### Task brief
Write the data out again exactly, dropping any images it holds.

### Data shown

↓↓↓

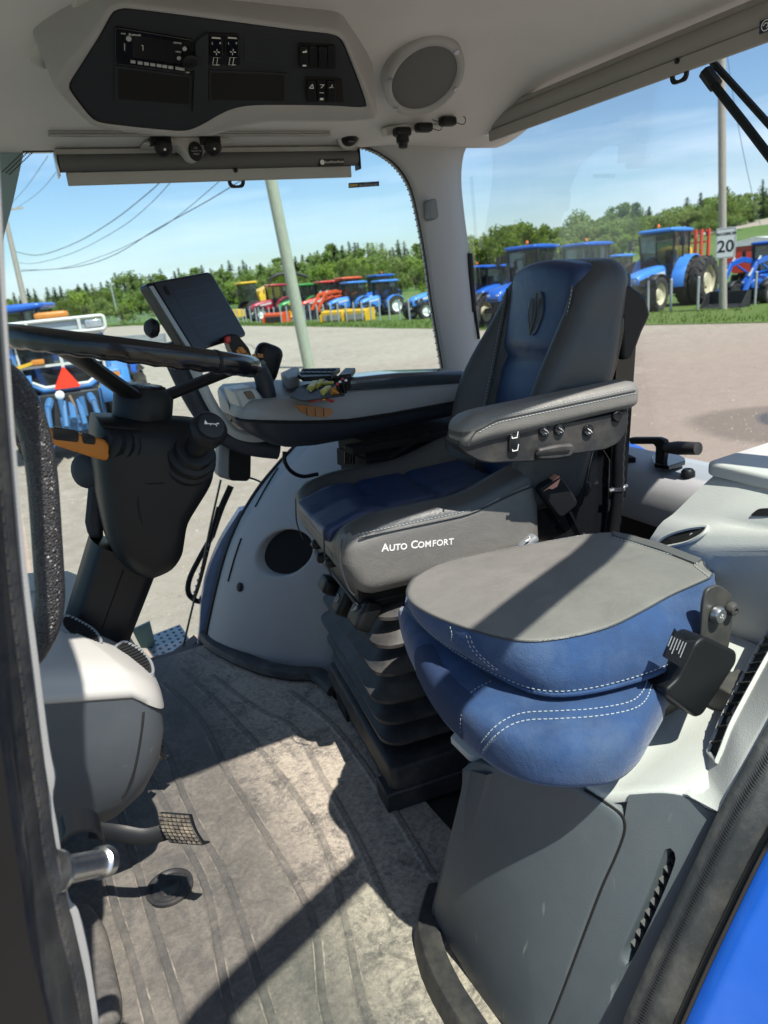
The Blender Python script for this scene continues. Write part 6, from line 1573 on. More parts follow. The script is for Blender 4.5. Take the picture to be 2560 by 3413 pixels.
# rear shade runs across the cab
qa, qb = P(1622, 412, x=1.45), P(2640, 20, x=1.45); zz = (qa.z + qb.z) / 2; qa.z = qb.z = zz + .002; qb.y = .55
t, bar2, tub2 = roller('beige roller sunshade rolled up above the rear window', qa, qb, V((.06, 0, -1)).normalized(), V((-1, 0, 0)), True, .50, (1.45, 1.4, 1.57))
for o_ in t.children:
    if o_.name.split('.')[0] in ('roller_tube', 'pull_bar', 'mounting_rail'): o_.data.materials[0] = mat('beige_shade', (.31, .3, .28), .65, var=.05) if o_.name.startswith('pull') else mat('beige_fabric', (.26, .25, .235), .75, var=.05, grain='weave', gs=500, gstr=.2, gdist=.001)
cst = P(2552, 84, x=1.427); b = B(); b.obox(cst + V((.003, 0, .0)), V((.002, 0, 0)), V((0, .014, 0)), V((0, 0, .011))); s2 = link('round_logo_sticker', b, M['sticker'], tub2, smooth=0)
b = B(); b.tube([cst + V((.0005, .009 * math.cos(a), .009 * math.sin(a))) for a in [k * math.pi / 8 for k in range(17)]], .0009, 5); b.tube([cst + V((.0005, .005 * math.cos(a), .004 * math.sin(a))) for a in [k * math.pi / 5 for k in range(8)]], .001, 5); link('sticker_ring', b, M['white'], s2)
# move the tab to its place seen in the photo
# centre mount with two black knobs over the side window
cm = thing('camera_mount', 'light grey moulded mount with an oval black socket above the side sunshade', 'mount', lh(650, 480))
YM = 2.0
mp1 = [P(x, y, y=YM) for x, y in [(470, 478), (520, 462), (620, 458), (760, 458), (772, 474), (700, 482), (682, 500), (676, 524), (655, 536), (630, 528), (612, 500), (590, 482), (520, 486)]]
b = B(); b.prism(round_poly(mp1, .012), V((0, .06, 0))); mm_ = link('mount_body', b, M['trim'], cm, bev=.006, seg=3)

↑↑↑

### Worked answer
The Blender Python script for this scene continues. Write part 6, from line 1573 on. More parts follow. The script is for Blender 4.5. Take the picture to be 2560 by 3413 pixels.
# rear shade runs across the cab
qa, qb = P(1622, 412, x=1.45), P(2640, 20, x=1.45); zz = (qa.z + qb.z) / 2; qa.z = qb.z = zz + .002; qb.y = .55
t, bar2, tub2 = roller('beige roller sunshade rolled up above the rear window', qa, qb, V((.06, 0, -1)).normalized(), V((-1, 0, 0)), True, .50, (1.45, 1.4, 1.57))
for o_ in t.children:
    if o_.name.split('.')[0] in ('roller_tube', 'pull_bar', 'mounting_rail'): o_.data.materials[0] = mat('beige_shade', (.31, .3, .28), .65, var=.05) if o_.name.startswith('pull') else mat('beige_fabric', (.26, .25, .235), .75, var=.05, grain='weave', gs=500, gstr=.2, gdist=.001)
cst = P(2552, 84, x=1.427); b = B(); b.obox(cst + V((.003, 0, .0)), V((.002, 0, 0)), V((0, .014, 0)), V((0, 0, .011))); s2 = link('round_logo_sticker', b, M['sticker'], tub2, smooth=0)
b = B(); b.tube([cst + V((.0005, .009 * math.cos(a), .009 * math.sin(a))) for a in [k * math.pi / 8 for k in range(17)]], .0009, 5); b.tube([cst + V((.0005, .005 * math.cos(a), .004 * math.sin(a))) for a in [k * math.pi / 5 for k in range(8)]], .001, 5); link('sticker_ring', b, M['white'], s2)
# move the tab to its place seen in the photo
# centre mount with two black knobs over the side window
cm = thing('camera_mount', 'light grey moulded mount with an oval black socket above the side sunshade', 'mount', lh(650, 480))
YM = 2.0
mp1 = [P(x, y, y=YM) for x, y in [(470, 478), (520, 462), (620, 458), (760, 458), (772, 474), (700, 482), (682, 500), (676, 524), (655, 536), (630, 528), (612, 500), (590, 482), (520, 486)]]
b = B(); b.prism(round_poly(mp1, .012), V((0, .06, 0))); mm_ = link('mount_body', b, M['trim'], cm, bev=.006, seg=3)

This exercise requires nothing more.